• INFORMATION SUPPLIED

════

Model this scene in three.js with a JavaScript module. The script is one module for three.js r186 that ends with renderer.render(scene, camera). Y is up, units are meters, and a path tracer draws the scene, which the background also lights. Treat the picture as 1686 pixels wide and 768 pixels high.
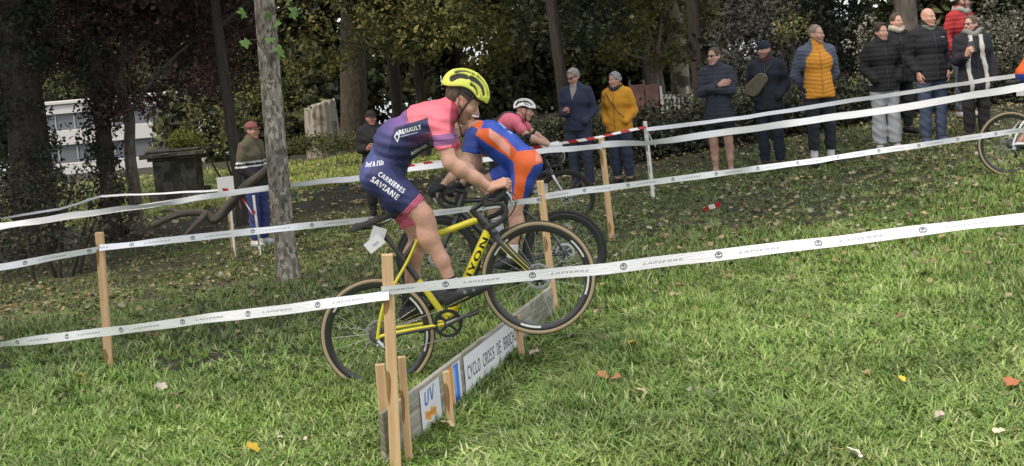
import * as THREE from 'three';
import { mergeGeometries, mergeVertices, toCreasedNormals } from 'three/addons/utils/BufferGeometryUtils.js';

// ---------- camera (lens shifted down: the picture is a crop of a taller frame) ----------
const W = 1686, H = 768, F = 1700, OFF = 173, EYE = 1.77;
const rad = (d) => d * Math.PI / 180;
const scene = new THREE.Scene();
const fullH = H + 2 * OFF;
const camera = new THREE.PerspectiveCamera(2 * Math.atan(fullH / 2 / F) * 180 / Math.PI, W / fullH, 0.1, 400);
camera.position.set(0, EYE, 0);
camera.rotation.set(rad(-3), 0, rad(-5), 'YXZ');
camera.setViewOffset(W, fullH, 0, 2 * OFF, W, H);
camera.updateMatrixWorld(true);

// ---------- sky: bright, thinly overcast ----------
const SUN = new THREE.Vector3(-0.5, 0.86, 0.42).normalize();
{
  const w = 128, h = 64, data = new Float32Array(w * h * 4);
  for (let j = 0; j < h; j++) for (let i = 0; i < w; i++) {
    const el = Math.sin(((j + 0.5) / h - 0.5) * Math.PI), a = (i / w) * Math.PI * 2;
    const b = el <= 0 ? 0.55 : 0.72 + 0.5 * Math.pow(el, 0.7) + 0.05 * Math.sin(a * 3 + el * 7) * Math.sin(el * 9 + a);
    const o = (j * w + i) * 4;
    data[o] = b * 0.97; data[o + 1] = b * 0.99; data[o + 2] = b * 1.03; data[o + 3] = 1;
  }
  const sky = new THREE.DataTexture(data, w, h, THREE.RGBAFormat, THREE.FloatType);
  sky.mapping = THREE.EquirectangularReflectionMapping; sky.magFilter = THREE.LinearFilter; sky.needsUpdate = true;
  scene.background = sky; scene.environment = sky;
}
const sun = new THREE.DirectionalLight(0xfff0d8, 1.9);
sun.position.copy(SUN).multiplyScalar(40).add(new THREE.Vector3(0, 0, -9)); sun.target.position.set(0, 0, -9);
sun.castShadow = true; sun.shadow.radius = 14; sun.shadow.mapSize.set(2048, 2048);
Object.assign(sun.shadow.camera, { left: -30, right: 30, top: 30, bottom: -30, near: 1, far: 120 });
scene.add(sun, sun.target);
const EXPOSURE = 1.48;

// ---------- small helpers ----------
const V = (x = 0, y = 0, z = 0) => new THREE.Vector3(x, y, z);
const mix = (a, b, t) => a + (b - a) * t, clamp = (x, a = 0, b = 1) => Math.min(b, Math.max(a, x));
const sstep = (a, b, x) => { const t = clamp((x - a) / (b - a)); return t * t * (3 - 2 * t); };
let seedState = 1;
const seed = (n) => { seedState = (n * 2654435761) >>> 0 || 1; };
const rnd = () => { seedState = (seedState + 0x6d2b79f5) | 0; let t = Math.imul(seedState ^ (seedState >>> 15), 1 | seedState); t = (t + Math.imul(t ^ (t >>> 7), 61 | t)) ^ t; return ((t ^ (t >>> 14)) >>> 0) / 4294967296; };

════

• REQUEST
Take the material above from its first line through the line holding "camera.updateMatrixWorld(true);" and set it down exactly, without the pictures.

• PROBLEM SOLUTION
Model this scene in three.js with a JavaScript module. The script is one module for three.js r186 that ends with renderer.render(scene, camera). Y is up, units are meters, and a path tracer draws the scene, which the background also lights. Treat the picture as 1686 pixels wide and 768 pixels high.
import * as THREE from 'three';
import { mergeGeometries, mergeVertices, toCreasedNormals } from 'three/addons/utils/BufferGeometryUtils.js';

// ---------- camera (lens shifted down: the picture is a crop of a taller frame) ----------
const W = 1686, H = 768, F = 1700, OFF = 173, EYE = 1.77;
const rad = (d) => d * Math.PI / 180;
const scene = new THREE.Scene();
const fullH = H + 2 * OFF;
const camera = new THREE.PerspectiveCamera(2 * Math.atan(fullH / 2 / F) * 180 / Math.PI, W / fullH, 0.1, 400);
camera.position.set(0, EYE, 0);
camera.rotation.set(rad(-3), 0, rad(-5), 'YXZ');
camera.setViewOffset(W, fullH, 0, 2 * OFF, W, H);
camera.updateMatrixWorld(true);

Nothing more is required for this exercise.